Wednesday, February 9

Karl Lagerfeld Diet

I'm not too thin. I'm just slim! What, you think I'm emaciated? Well, those sizes at Dior Homme, you have to respect them.
- Karl Lagerfeld

Take this short quiz to see if you need The Karl Lagerfeld Diet.

1. If you turn sideways, can you still be seen behind a bus stop pole?
2. Do your pyjamas have space for more than one stripe?
3. Does your clothing size have double digits?
4. Have you ever been told by an acquaintance that you look "healthy"?
5. Do you think that the fashion industry perpetuates the wrong sort of body image?

If you answered no to all of the above questions, then you are normal.
If you answered yes to 1 question, then you are FAT.
If you answered yes to 2-3 questions, then you are still FAT. (If you were expecting to hear otherwise, add naive to your list of inadequancies)
If you answered yes to more than 3 questions, then you are a behemoth of leviathan proportions. How could you let yourself go like that?

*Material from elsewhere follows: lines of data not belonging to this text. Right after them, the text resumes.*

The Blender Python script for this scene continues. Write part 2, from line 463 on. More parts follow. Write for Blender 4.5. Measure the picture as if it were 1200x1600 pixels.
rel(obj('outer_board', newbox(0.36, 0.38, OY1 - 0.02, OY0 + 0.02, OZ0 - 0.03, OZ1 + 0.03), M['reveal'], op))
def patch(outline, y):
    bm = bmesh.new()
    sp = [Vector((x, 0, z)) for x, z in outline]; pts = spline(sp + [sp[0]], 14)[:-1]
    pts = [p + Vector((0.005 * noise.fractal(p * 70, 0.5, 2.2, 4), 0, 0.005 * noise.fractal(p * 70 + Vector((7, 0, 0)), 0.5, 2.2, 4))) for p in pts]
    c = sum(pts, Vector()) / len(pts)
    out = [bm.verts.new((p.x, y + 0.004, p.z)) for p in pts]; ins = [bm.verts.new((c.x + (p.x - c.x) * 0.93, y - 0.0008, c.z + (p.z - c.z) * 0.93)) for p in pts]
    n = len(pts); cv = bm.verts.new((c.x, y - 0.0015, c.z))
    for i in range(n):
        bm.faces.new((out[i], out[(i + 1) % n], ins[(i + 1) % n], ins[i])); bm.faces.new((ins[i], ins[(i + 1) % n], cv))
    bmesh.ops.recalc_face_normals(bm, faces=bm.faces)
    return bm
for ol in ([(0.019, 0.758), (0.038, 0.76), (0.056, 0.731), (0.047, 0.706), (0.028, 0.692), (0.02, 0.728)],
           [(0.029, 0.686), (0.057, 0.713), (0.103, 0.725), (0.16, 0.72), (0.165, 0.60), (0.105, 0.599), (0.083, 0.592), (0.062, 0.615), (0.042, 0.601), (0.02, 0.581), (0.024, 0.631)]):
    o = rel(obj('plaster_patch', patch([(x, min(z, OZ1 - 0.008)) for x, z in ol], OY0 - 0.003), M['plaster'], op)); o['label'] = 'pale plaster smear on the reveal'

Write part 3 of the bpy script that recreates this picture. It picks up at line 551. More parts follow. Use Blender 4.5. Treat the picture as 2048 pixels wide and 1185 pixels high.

Wipe the tears away from your pudgy cheeks, The Karl Lagerfeld Diet is here to help. It's not a fad that's named after a beach, a dead cardiologist or a Britney Spears album. I could go on about the scientific studies, the glowing testimonials but a picture is a thousand words. See the miraculous results for yourself.

CASE 1
Before: This lady was invited to sing at the end of every gala performance and sports game so the audience knew when to leave.



After: Since her massive weight loss, she has enjoyed a more active social life and greater wardrobe choices. Incidentally she has also become one of the world's top catwalk models.



CASE 2
Before: An actress with her own sitcom called Fat Actress.



After: An actress appearing on a wildly popular teen-driven soap. Better known for wearing Chanel regularly and hanging with greasy billionheir boyfriend.



CASE 3
Before: A compulsive eating habit triggered by a very public divorce and uncertain film career meant that Nicole could not fit into a pair of size 28 jeans.

After: An Oscar, front row at Chanel, and the most expensive 60 second pefume commercial ever made.


"Beauty is thin, thin beauty" - that is all, Ye know on earth, and all ye need to know. What are you waiting for, get your lard-laden ass started on the Karl Lagerfeld Diet today! It's not just for older European men who want to get into Heid Slimane's pants.

11 Comments:

At 6:59 AM, Blogger Jon said...

Karl is crazy- he quit making his line for H&M because 'they made the sizes too large'. he is insane- case in point: Last winter I saw him leaving a bar in the posh meatpacking district here in NYC. He was of course surrounded by an entourage, and he and about 10 other people walked to the street and got in a parked minivan and drove off. It was the weirdest thing I had ever seen in my life!

 
At 8:43 AM, Blogger Katie said...

I really don't know what else to say: I Love This Blog.

:)

 
At 11:53 PM, Blogger j-a said...

they all need help - the overly thin ones, the incredibly fat ones. hooray to the average sized person!

 
At 11:58 AM, Anonymous Anonymous said...

The Karl Lagerfeld Diet Quiz was brilliant!

oh...and the word verifications are getting increasingly long and esoteric....people do tend to be drunk at this hour after all.

 
At 1:15 PM, Anonymous Anonymous said...

there is nothing crazy about the Karl Lagerfeld diet! It is refreshing to see a diet that says it is ok to just want to lose weight because you want to wear skinny jeans.

 
At 12:58 PM, Anonymous Anonymous said...

Karl is amazing, the shit he said about dieting being superficial in his book, WONDERFUL!
Seriously, you Americans are always trying to justify your weight loss by saying shit like "OH THIS IS SO I CAN REALLY FEEL GOOD ABOUT MYSELF"
BULLSHIT!
Its for sex and smaller clothes, yes?